== What is being asked ==
Within the material below, find each line bearing the word "high" and present it.
>>>
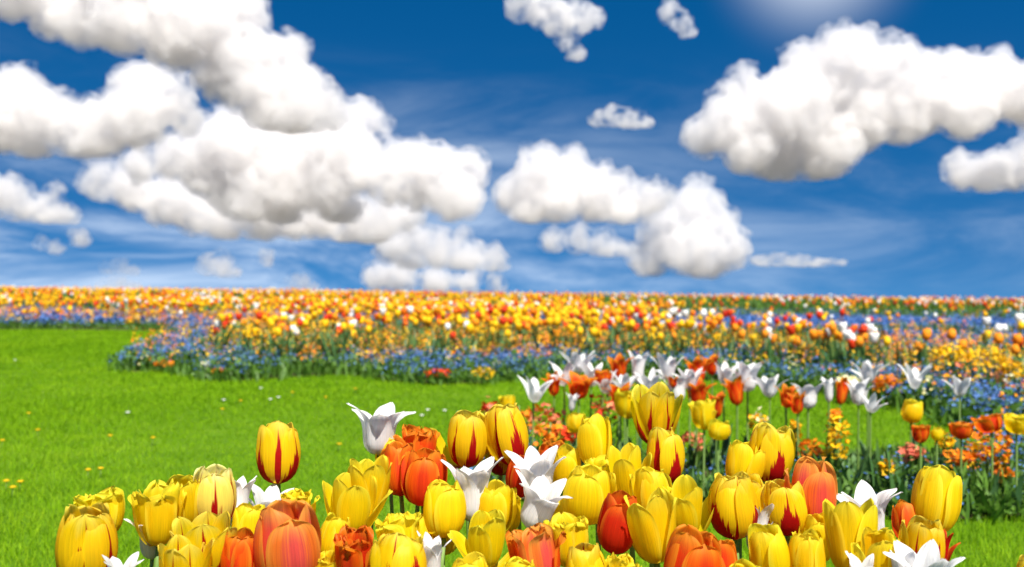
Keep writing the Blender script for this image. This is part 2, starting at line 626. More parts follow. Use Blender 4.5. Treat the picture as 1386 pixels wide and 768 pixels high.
def make_cloud(puffs, base_y, label, dist=None, mfp=11.5, kids=9, vox=2.6, ragged=1.0, squash=1.0, seed=0, core=True, grow=1.0):
    """puffs: (x, y, r) in photograph pixels at the cloud's distance; builds a lumpy closed body of vapour"""
    g = np.random.default_rng(100 + seed)
    el = max((HORIZON - base_y) / F, 0.012)
    d = dist or min(145.0 / el, 9000.0)
    u = d / F                                     # metres per photo pixel at that distance
    P, S = [], []
    for x, y, r in puffs:
        r = r * grow * 1.06
        dz = g.uniform(-0.5, 0.5) * r * 1.3
        P.append((x, y, dz)); S.append(r * 1.05)
        for _ in range(kids):
            n = g.normal(size=3); n /= np.linalg.norm(n)
            n[1] -= 0.2
            rr = r * g.uniform(0.26, 0.5)
            q = np.array((x, y, dz)) + n * (r - rr * 0.5)
            P.append(tuple(q)); S.append(rr)
            for _ in range(3):
                n2 = n + g.normal(size=3) * 0.6; n2 /= np.linalg.norm(n2)
                r3 = rr * g.uniform(0.3, 0.55)
                P.append(tuple(q + n2 * (rr - r3 * 0.45))); S.append(r3)
    P, S = np.array(P), np.array(S)
    keep = (P[:, 1] - S * 0.3 < base_y) & (S > vox)
    P, S = P[keep], S[keep]
    # local frame: x across, y away, z up, metres; origin on the base line of the cloud
    cx = float(np.mean(P[:, 0]))
    L = np.stack([(P[:, 0] - cx) * u, P[:, 2] * u, (base_y - P[:, 1]) * u], 1)
    rad = S * u
    big = S > 5.5
    o = cloud_hull("cloud", L, rad + 4.0 * u, u, vox, ((40, 2, 18 * ragged), (13, 2, 10 * ragged)),
                   cloud_material(u, mfp * 1.15, 0.43, 0.66, 20.0))
    o.location = at(cx, base_y, d)
    o.scale = (1, 1, squash)
    if core and big.sum() > 3:
        cloud_hull("dense_core", L[big], np.maximum(rad[big] - 3.5 * u, 2 * u), u, vox * 1.2, ((40, 2, 16 * ragged), (13, 2, 6 * ragged)),
                   cloud_material(u, mfp * 1.4, 0.36, 0.58, 30.0), o)
    return tag(o, label, "cloud", "fair weather clouds in the blue sky")


CLOUDS = [
    dict(base_y=240, label="large white cumulus cloud alone in the right half of the sky", puffs=[
        (955, 185, 26), (990, 172, 40), (1010, 128, 30), (1005, 98, 12), (1012, 205, 34), (1060, 150, 50), (1060, 205, 40), (1110, 112, 48),
        (1120, 190, 48), (1138, 78, 34), (1165, 62, 20), (1170, 150, 50), (1205, 92, 36), (1232, 142, 46), (1285, 108, 40), (1300, 146, 40),
        (1348, 112, 40), (1385, 128, 42), (1435, 122, 50), (1480, 140, 40), (1108, 222, 24)]),
    dict(base_y=258, label="small puffy cloud just beneath the largest right-hand cumulus", puffs=[
        (1308, 232, 22), (1340, 236, 26), (1372, 228, 28), (1405, 222, 34), (1440, 225, 30), (1392, 180, 12)]),
    dict(base_y=300, label="rounded white cloud in the middle of the sky with a smooth domed top", puffs=[
        (698, 262, 26), (732, 238, 34), (772, 246, 36), (718, 276, 30), (758, 276, 30), (800, 264, 34), (832, 262, 28), (862, 272, 26),
        (893, 266, 20), (842, 286, 22), (822, 228, 8)]),
    dict(base_y=345, label="ragged grey-white shelf of cloud under the domed middle cloud", puffs=[
        (748, 324, 14), (785, 326, 18), (820, 330, 18), (845, 338, 14)], mfp=12),
    dict(base_y=374, label="bright white towering cloud just right of the domed middle cloud", puffs=[
        (944, 258, 20), (930, 284, 26), (962, 298, 30), (900, 300, 26), (985, 338, 26), (932, 338, 36), (880, 350, 24), (958, 350, 28), (902, 326, 30), (1000, 350, 10)]),
    dict(base_y=172, label="long grey-white cloud bank along the top left of the sky", puffs=[
        (60, 18, 30), (400, 110, 30), (425, 128, 24), (370, 150, 34), (110, 26, 38), (170, 34, 42), (230, 42, 46), (285, 38, 48), (335, 78, 44), (300, 98, 38), (352, 122, 40), (335, 20, 26),
        (392, 62, 22), (400, 150, 40), (440, 150, 26), (400, 92, 16), (20, -20, 50), (160, -20, 50), (280, -15, 50)], seed=4),
    dict(base_y=212, label="white billowing cloud at the left edge of the sky", puffs=[
        (15, 118, 30), (0, 160, 44), (52, 152, 34), (40, 186, 28), (90, 172, 32), (170, 118, 28), (203, 108, 26), (238, 132, 26), (192, 160, 40),
        (140, 180, 36), (98, 188, 26), (250, 160, 22), (-50, 150, 50), (-90, 160, 50)], seed=7),
    dict(base_y=298, label="widest heaped cloud with a grey flat base left of centre", puffs=[
        (330, 200, 46), (275, 220, 44), (300, 190, 30), (230, 215, 30), (470, 200, 36), (560, 215, 26), (530, 250, 24), (600, 250, 34), (460, 275, 30), (380, 285, 24), (400, 196, 50), (380, 244, 50), (452, 205, 40), (440, 250, 42), (500, 232, 32), (320, 250, 44), (300, 172, 22),
        (190, 225, 24), (430, 165, 34), (480, 160, 28), (512, 164, 16), (540, 226, 28), (590, 226, 34), (632, 228, 26), (562, 256, 26), (618, 264, 34),
        (345, 275, 30)], seed=9),
    dict(base_y=322, label="lower grey-white cloud roll beneath the widest heaped cloud", puffs=[
        (140, 250, 24), (360, 280, 34), (420, 285, 34), (470, 305, 26), (240, 275, 26), (175, 256, 30), (220, 272, 32), (262, 288, 28), (300, 294, 30), (350, 302, 26), (400, 290, 34), (450, 292, 30), (505, 300, 34),
        (545, 286, 26), (500, 318, 18)], seed=12),
    dict(base_y=362, label="white cloud with a bright sloping top low over the yellow flowers", puffs=[
        (530, 330, 24), (555, 322, 20), (590, 336, 26), (630, 346, 24), (668, 354, 18), (560, 345, 22)], seed=13),
    dict(base_y=392, label="flat pale cloud lowest over the flower field beneath the sloping one", puffs=[
        (510, 374, 18), (545, 374, 22), (590, 378, 20), (632, 380, 16), (672, 384, 11)], mfp=9, seed=14),
    dict(base_y=300, label="grey-pink cloud at the left edge above two tiny cloud puffs", puffs=[
        (-10, 262, 26), (22, 276, 22), (60, 280, 22), (94, 292, 15), (18, 252, 12)], mfp=10, seed=15),
    dict(base_y=342, label="tiny cloud puff farther from the bigger of the pair at left", puffs=[(58, 332, 8), (74, 336, 8)], mfp=9, vox=2, seed=16),
    dict(base_y=332, label="tiny round cloud puff below the grey-pink cloud", puffs=[(104, 324, 11)], mfp=9, vox=2, seed=17),
    dict(base_y=374, label="small white oval cloud low over the flowers on the left", puffs=[(280, 358, 13), (298, 360, 15), (314, 366, 9)], vox=2.4, seed=18),
    dict(base_y=360, label="tiny wisp of cloud hanging under the grey-white roll", puffs=[(358, 346, 8), (360, 354, 7)], vox=2, mfp=10, seed=19),
    dict(base_y=394, label="small cloud tuft touching the tops of the far flowers", puffs=[(394, 386, 9), (406, 382, 10), (420, 388, 7)], vox=2.2, seed=20),
    dict(base_y=393, label="low pale cloud strip at the far left horizon", puffs=[(140, 388, 9), (158, 386, 10), (178, 389, 8)], vox=2.2, mfp=12, seed=21),
    dict(base_y=370, core=False, label="faint flat cloud shred above the low pale strip", puffs=[(145, 364, 8), (162, 363, 9), (180, 367, 6)], vox=2.2, mfp=18, seed=22),
    dict(base_y=80, core=False, label="ragged white cloud at the top middle of the sky", dist=1500, puffs=[
        (705, 8, 18), (735, 10, 24), (762, 26, 24), (785, 30, 18), (806, 24, 13), (770, 52, 16), (780, 70, 11), (715, -14, 16)], mfp=7, ragged=1.5, seed=23),
    dict(base_y=50, core=False, label="smallest frayed cloud high up right of the top middle cloud", dist=1500, puffs=[
        (906, 18, 12), (920, 26, 12), (932, 38, 9), (914, 36, 7)], mfp=7, ragged=1.4, vox=2.6, seed=24),
    dict(base_y=172, core=False, label="thin flat lens of cloud above the domed middle cloud", puffs=[
        (812, 158, 10), (824, 157, 13), (838, 156, 16), (850, 157, 15), (862, 159, 13), (876, 163, 9)], mfp=8, squash=0.75, vox=2.6, seed=25),
    dict(base_y=360, core=False, label="long pink-grey cloud streak right of the towering cloud", puffs=[
        (1028, 350, 8), (1040, 351, 10), (1052, 350, 12), (1064, 351, 12), (1076, 349, 12), (1088, 350, 12), (1100, 349, 11), (1112, 351, 9), (1124, 351, 8), (1136, 352, 6)], mfp=9, squash=0.6, vox=2.4, seed=26),
]
for c in CLOUDS:
    make_cloud(**c)

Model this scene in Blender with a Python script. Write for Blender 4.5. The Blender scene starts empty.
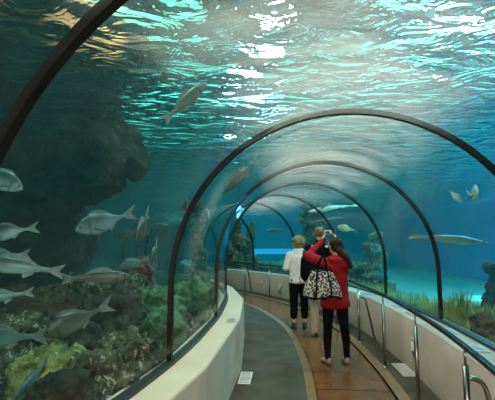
<<<
== Task response ==
Keep writing the Blender script for this image. This is part 2, starting at line 626. More parts follow. Use Blender 4.5. Treat the picture as 1386 pixels wide and 768 pixels high.
    dict(base_y=50, core=False, label="smallest frayed cloud high up right of the top middle cloud", dist=1500, puffs=[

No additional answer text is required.